## DIRECTIONS
Count how many lines of the material below have the word "part" and give only the number.

===============

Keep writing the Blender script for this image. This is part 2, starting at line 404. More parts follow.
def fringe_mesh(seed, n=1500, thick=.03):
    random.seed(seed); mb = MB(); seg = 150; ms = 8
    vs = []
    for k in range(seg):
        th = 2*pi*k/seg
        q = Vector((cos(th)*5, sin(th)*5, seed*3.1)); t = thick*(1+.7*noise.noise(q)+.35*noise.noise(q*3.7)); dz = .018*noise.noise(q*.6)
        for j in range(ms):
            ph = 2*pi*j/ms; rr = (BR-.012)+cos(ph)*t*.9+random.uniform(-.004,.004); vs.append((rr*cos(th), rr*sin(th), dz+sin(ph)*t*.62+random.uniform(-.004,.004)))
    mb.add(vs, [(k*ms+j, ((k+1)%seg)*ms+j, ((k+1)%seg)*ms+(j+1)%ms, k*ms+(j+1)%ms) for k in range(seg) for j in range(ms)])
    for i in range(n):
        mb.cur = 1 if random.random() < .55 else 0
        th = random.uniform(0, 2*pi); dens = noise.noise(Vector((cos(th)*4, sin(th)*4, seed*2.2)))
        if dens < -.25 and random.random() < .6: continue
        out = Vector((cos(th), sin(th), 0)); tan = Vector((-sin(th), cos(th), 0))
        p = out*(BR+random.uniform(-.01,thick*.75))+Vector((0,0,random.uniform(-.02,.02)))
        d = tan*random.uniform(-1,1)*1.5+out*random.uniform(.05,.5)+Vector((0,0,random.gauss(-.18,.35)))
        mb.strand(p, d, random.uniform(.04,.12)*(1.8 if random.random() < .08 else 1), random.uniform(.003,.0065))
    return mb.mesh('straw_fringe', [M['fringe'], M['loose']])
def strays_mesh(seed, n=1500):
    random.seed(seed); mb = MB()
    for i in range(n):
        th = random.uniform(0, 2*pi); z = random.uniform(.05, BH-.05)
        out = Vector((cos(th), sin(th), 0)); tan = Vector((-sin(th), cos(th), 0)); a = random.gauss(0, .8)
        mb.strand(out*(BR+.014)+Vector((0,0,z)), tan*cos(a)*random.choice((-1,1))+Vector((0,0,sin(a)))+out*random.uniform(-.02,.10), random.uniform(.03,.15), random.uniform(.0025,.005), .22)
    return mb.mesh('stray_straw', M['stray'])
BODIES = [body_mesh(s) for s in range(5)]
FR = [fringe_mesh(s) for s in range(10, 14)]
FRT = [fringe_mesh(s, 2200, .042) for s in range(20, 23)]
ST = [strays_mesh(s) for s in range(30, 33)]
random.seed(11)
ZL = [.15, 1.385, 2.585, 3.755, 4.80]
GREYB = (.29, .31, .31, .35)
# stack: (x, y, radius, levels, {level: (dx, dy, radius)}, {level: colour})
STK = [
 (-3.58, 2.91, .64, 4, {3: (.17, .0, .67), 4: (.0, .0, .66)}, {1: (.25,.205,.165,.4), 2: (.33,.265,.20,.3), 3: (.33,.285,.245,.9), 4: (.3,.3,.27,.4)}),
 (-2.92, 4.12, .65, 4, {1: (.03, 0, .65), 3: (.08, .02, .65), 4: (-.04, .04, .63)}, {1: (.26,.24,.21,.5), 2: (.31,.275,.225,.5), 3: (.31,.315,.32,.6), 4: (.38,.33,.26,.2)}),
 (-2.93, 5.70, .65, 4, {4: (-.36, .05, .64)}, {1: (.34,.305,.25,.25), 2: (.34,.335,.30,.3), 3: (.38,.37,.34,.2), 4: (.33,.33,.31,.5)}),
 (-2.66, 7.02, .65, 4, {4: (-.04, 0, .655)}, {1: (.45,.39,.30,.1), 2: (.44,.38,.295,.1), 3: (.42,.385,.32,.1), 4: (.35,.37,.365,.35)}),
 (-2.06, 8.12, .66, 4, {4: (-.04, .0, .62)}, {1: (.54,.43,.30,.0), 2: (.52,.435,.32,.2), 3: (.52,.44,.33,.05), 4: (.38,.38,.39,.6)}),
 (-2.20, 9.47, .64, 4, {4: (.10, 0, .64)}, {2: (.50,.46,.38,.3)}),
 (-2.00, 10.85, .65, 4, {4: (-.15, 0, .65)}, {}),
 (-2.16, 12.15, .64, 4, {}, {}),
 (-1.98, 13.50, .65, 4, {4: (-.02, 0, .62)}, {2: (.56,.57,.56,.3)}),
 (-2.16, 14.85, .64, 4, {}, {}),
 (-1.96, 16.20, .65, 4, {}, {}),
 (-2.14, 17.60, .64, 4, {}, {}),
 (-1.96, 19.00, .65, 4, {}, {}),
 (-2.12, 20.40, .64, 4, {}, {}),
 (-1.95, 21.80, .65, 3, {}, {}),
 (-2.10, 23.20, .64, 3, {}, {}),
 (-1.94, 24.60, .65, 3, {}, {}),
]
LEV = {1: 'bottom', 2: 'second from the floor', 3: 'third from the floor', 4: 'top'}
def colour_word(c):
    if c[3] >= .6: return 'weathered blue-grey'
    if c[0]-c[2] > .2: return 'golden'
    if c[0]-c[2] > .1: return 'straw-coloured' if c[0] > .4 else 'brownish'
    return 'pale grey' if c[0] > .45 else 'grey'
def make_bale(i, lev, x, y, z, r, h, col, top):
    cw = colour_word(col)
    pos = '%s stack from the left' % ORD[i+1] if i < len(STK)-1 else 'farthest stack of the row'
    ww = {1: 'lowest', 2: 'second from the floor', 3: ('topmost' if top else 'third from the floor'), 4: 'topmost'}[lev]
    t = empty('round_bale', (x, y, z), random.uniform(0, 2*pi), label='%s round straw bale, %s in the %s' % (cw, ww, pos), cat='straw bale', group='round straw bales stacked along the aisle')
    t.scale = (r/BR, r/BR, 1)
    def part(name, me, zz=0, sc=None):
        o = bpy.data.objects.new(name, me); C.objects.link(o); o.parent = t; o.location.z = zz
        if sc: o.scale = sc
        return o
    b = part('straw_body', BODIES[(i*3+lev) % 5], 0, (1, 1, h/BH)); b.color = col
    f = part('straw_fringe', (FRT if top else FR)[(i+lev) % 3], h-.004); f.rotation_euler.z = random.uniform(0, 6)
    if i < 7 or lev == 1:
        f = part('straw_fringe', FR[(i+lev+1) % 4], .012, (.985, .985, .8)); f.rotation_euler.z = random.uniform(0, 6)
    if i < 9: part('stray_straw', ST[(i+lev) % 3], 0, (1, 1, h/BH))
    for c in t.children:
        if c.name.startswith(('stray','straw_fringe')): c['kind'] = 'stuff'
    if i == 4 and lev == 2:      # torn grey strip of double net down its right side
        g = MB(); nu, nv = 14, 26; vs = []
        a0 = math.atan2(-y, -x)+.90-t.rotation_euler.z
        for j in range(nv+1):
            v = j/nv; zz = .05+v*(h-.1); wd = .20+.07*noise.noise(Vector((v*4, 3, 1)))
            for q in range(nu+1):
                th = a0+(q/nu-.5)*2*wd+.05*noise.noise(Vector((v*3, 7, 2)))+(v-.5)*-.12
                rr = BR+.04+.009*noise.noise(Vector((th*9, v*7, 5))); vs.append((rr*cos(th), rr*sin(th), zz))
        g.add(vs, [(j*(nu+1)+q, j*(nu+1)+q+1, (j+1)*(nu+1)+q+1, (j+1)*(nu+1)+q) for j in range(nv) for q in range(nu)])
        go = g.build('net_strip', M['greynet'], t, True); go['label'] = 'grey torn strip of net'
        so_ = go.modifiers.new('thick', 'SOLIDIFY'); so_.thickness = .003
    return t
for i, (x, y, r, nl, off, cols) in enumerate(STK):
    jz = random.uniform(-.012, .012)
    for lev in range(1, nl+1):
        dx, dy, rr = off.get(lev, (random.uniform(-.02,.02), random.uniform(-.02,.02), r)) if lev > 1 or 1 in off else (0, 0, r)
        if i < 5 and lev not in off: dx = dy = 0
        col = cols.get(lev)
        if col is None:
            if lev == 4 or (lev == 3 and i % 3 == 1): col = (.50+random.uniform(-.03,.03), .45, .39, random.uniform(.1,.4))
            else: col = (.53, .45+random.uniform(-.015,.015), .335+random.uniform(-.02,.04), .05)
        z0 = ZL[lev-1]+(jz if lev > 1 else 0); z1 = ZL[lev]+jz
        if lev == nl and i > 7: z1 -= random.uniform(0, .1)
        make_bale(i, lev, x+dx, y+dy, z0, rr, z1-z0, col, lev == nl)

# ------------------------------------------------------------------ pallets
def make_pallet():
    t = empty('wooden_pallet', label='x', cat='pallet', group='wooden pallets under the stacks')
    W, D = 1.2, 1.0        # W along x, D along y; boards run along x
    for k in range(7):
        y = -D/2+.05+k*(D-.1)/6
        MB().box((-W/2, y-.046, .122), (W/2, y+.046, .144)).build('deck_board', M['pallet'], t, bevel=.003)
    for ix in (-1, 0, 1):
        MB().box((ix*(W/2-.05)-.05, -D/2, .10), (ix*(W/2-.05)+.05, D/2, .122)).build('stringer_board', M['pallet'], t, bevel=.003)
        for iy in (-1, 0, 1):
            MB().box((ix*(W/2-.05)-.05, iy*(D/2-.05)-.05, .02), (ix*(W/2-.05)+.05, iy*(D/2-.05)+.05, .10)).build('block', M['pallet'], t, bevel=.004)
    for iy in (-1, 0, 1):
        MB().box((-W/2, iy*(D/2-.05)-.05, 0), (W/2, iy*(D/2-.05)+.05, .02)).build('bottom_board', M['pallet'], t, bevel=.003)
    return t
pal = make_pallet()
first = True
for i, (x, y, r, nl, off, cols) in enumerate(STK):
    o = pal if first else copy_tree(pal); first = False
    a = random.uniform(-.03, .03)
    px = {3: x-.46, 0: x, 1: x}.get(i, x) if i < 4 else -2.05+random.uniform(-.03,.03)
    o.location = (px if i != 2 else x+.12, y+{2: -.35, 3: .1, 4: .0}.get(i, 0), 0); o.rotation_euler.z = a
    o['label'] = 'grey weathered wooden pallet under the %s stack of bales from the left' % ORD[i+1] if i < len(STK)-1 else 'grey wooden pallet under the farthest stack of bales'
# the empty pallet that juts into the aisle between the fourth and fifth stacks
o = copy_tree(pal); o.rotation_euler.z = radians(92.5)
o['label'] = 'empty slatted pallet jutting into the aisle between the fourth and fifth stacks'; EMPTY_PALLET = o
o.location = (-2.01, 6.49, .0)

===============

## COMPLETE OUTPUT
6